Design has come to be seen as inextricably tied to the decisions we make about the lives we live and the worlds in which we live them. Increasingly, the responsibility is becoming clear and pressing for designers to bring ethical objects, ideas and experiences into being, and for design practice and discourse to be concerned with how things ought to be in order to attain meaningful, desirable and enduring outcomes.
My name is Wynand Kok, and I’m a Design Researcher interested in projects that work towards such outcomes.
Over the course of my career, I have had the opportunity to work with visionary UX design teams and immensely talented technologists in delivering value to customers through accessible, design-led and data-informed solutions, getting my hands dirty with a diverse array of exciting digital technologies and user research techniques along the way. However, I've kept coming back to Humberto Maturana's incisive observation:
The question we humans must face is that of what do we want to happen to us, not a question of knowledge or progress.
Most recently, a lot of my interest has been in building high-impact, sustainable design teams within organisations, and the role of design in facilitating structures to support meaningful impact.

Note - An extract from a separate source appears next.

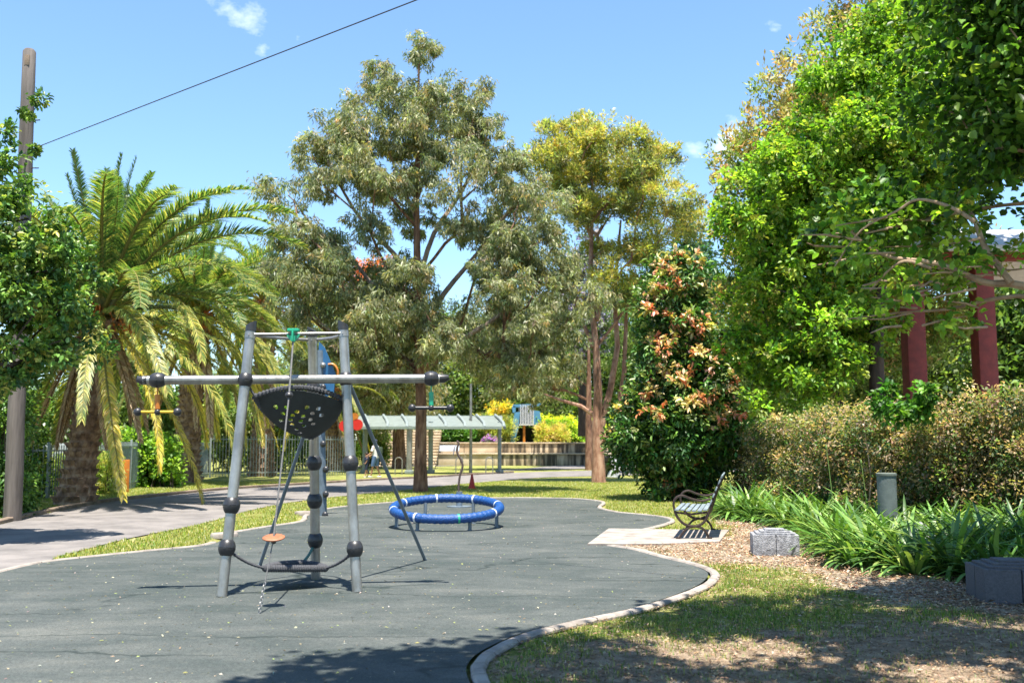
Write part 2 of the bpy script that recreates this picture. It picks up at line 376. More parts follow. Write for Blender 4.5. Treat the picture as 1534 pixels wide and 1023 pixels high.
# ground sheet with real surface types stored per vertex (mulch, bare dirt)
def grid_axis(segs):
    out = []
    for a, b, s in segs: out += list(np.arange(a, b, s))
    return np.array(out + [segs[-1][1]])
gx = grid_axis([(-160, -40, 8), (-40, -16, 1.5), (-16, -6, .5), (-6, 12, .14), (12, 24, .6), (24, 60, 2), (60, 180, 8)])
gy = grid_axis([(-20, 3, 1.), (3, 26, .14), (26, 68, 1.), (68, 76, .25), (76, 130, 3), (130, 420, 15)])
X, Y = np.meshgrid(gx, gy, indexing='ij'); Z = H(X, Y)
def vnoise(x, y, s, seed=0):
    r = np.random.default_rng(seed).random((64, 64)); u = (x / s) % 64; v = (y / s) % 64
    i = np.floor(u).astype(int); j = np.floor(v).astype(int); fu = u - i; fv = v - j; fu = fu * fu * (3 - 2 * fu); fv = fv * fv * (3 - 2 * fv)
    i1 = (i + 1) % 64; j1 = (j + 1) % 64; i = i % 64; j = j % 64
    return r[i, j] * (1 - fu) * (1 - fv) + r[i1, j] * fu * (1 - fv) + r[i, j1] * (1 - fu) * fv + r[i1, j1] * fu * fv
def inpoly(x, y, poly):
    ins = np.zeros(x.shape, bool); n = len(poly)
    for i in range(n):
        x1, y1 = poly[i][:2]; x2, y2 = poly[(i + 1) % n][:2]
        if y1 == y2: continue
        ins ^= ((y1 > y) != (y2 > y)) & (x < (x2 - x1) * (y - y1) / (y2 - y1) + x1)
    return ins
def segdist(x, y, poly, closed=True):
    d = np.full(x.shape, 1e9); n = len(poly)
    for i in range(n if closed else n - 1):
        x1, y1 = poly[i][:2]; x2, y2 = poly[(i + 1) % n][:2]; L = (x2 - x1) ** 2 + (y2 - y1) ** 2 + 1e-9
        t = np.clip(((x - x1) * (x2 - x1) + (y - y1) * (y2 - y1)) / L, 0, 1); d = np.minimum(d, np.hypot(x - x1 - t * (x2 - x1), y - y1 - t * (y2 - y1)))
    return d
def soft(x, y, poly, wd):
    s = np.where(inpoly(x, y, poly), 1, -1) * segdist(x, y, poly)
    return np.clip(.5 + s / wd, 0, 1)
mulch_poly = [G2(*p) for p in [(915, 820), (1090, 800), (1075, 770)]] + [(5.2, 21), (9, 30), (18, 46), (60, 46), (60, 3), (8.5, 6.8)] + [G2(*p) for p in [(1534, 925), (1440, 915), (1330, 898), (1250, 880), (1190, 850), (1075, 852), (985, 836)]]
dirt_poly = [G2(*p) for p in [(735, 985), (900, 955), (1130, 950), (1330, 925), (1560, 915)]] + [(9, 5), (6, 0), (.2, 0), (0, 5)]
xn, yn = X.ravel(), Y.ravel()
MU = soft(xn + .5 * (vnoise(xn, yn, .5, 1) - .5), yn + .8 * (vnoise(xn, yn, .45, 2) - .5), mulch_poly, .5)
DI = soft(xn + .7 * (vnoise(xn, yn, .4, 3) - .5), yn + 1.0 * (vnoise(xn, yn, .35, 4) - .5), dirt_poly, 1.1)
GR = np.clip(vnoise(xn, yn, 1.3, 5) * .6 + vnoise(xn, yn, .35, 6) * .4, 0, 1)      # dryness of the lawn
FAR = 0 * xn
INR = inpoly(xn, yn, [tuple(q) for q in rub]) | (segdist(xn, yn, [tuple(q) for q in rub]) < .12)
MU = np.where(INR, 0, MU); DI = np.where(INR, 0, DI)
Z = Z - .03 * INR.reshape(X.shape)
Z = Z + (.03 * vnoise(X, Y, .5, 8) + .015 * vnoise(X, Y, .2, 9)) * MU.reshape(X.shape)
Z = Z + .012 * DI.reshape(X.shape) * vnoise(X, Y, .3, 10)
V = np.stack([X.ravel(), Y.ravel(), Z.ravel()], 1); a_, b_ = X.shape
ii = (np.arange(a_ - 1)[:, None] * b_ + np.arange(b_ - 1)[None, :]).ravel()
F = np.stack([ii, ii + b_, ii + b_ + 1, ii + 1], 1)
m, n, N, L = nodes('ground_cover'); MG = m
o = N('ShaderNodeOutputMaterial'); p = N('ShaderNodeBsdfPrincipled'); p.inputs['Roughness'].default_value = .95; p.inputs['Specular IOR Level'].default_value = .2; L(p.outputs[0], o.inputs[0])
at = N('ShaderNodeAttribute'); at.attribute_name = 'Col'; sp = N('ShaderNodeSeparateColor'); L(at.outputs['Color'], sp.inputs[0])
t = N('ShaderNodeTexCoord')
def noise(scale, det=6, ro=.65, st=None):
    q = N('ShaderNodeTexNoise'); q.inputs['Scale'].default_value = scale; q.inputs['Detail'].default_value = det; q.inputs['Roughness'].default_value = ro; L(t.outputs['Object'], q.inputs['Vector']); return q
n1 = noise(1.1, 8, .75); n2 = noise(14, 5, .8); n3 = noise(55, 3, .8)
add = N('ShaderNodeMath'); add.operation = 'ADD'; L(n1.outputs[0], add.inputs[0]); L(n2.outputs[0], add.inputs[1])
hal = N('ShaderNodeMath'); hal.operation = 'MULTIPLY'; L(add.outputs[0], hal.inputs[0]); hal.inputs[1].default_value = .5
r1 = ramp(n, [(.40, (.09, .14, .022)), (.47, (.19, .22, .045)), (.53, (.30, .29, .09)), (.60, (.42, .37, .17))]); L(hal.outputs[0], r1.inputs[0])
vor = N('ShaderNodeTexVoronoi'); vor.inputs['Scale'].default_value = 26; L(t.outputs['Object'], vor.inputs['Vector'])
r2 = ramp(n, [(.0, (.14, .10, .065)), (.3, (.28, .22, .15)), (.6, (.40, .33, .24)), (1., (.52, .44, .34))])
sepv = N('ShaderNodeSeparateColor'); L(vor.outputs['Color'], sepv.inputs[0]); L(sepv.outputs[0], r2.inputs[0])
r3 = ramp(n, [(.38, (.16, .115, .075)), (.5, (.32, .235, .16)), (.62, (.48, .38, .27))]); n4 = noise(5, 9, .8); L(n4.outputs[0], r3.inputs[0])
def mixc(f, a, b):
    q = N('ShaderNodeMix'); q.data_type = 'RGBA'; L(f, q.inputs[0]); L(a, q.inputs[6]); L(b, q.inputs[7]); return q.outputs[2]
def edge(ch, nn, k):   # break a soft boundary up with noise
    s1 = N('ShaderNodeMath'); s1.operation = 'SUBTRACT'; L(nn.outputs[0], s1.inputs[0]); s1.inputs[1].default_value = .5
    s2 = N('ShaderNodeMath'); s2.operation = 'MULTIPLY_ADD'; L(s1.outputs[0], s2.inputs[0]); s2.inputs[1].default_value = k; L(ch, s2.inputs[2])
    q = N('ShaderNodeMapRange'); q.inputs[1].default_value = .38; q.inputs[2].default_value = .62; L(s2.outputs[0], q.inputs[0]); return q.outputs[0]
c = mixc(edge(sp.outputs[0], n2, 1.2), r1.outputs[0], r2.outputs[0]); c = mixc(edge(sp.outputs[1], n2, 1.5), c, r3.outputs[0]); L(c, p.inputs['Base Color'])
b = N('ShaderNodeBump'); b.inputs['Strength'].default_value = .9; b.inputs['Distance'].default_value = .04; L(n3.outputs[0], b.inputs['Height'])
b2 = N('ShaderNodeBump'); b2.inputs['Strength'].default_value = .6; b2.inputs['Distance'].default_value = .05; L(n2.outputs[0], b2.inputs['Height']); L(b.outputs[0], b2.inputs['Normal']); L(b2.outputs[0], p.inputs['Normal'])
g = fastmesh('ground', V, [F], MG, colr=np.stack([MU, DI, GR], 1), kind='structure'); g.data.shade_smooth()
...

What would a Design Research process look like that incorporates continual improvement as a space to explore new ways of approaching familiar steps in the research process?; can Design Research place the experience of human "research subjects" at the center of design of how this research is conducted? In exploring these questions, the Lean Research framework stands out as a guide to how Design Research in practice can create new value.
Emerging from the work of scholars, practitioners and donors in the contexts of international development and humanitarian work, Lean Research offers a guiding framework for conducting research and evaluation. It is an approach to doing research, meaning it involves a set of practices - of things that we do differently compared to conventional research - which makes it suitable to the realm of Design Research. By being founded upon four interrelated principles of good research practice, it also gives us a vital point of departure for conducting Design Research.
High standards of rigor ensure the integrity of the research process and results, a pre-condition for research that is respectful of participants’ time and is usable by research stakeholders.
Relevant research has clear value to stakeholders and addresses priority issues and questions for research subjects, decision-makers, and also the design community.
Right-sized research is only as time- consuming, burdensome, and costly as it needs to be, and all unnecessary questions, activities, and protocols are removed.
Respectful research places the dignity and delight of the human subject at the center of the research experience.
Lean Research does not provide a set of rules to follow, but rather a guiding orientation to encourage innovation and continual improvement in research practice. Our goal as designers is to understand how users interpret their own involvement with the world as meaningful activity, and a Lean Reasearch orientation helps us understand the actions users take and how those actions result in meaning formation.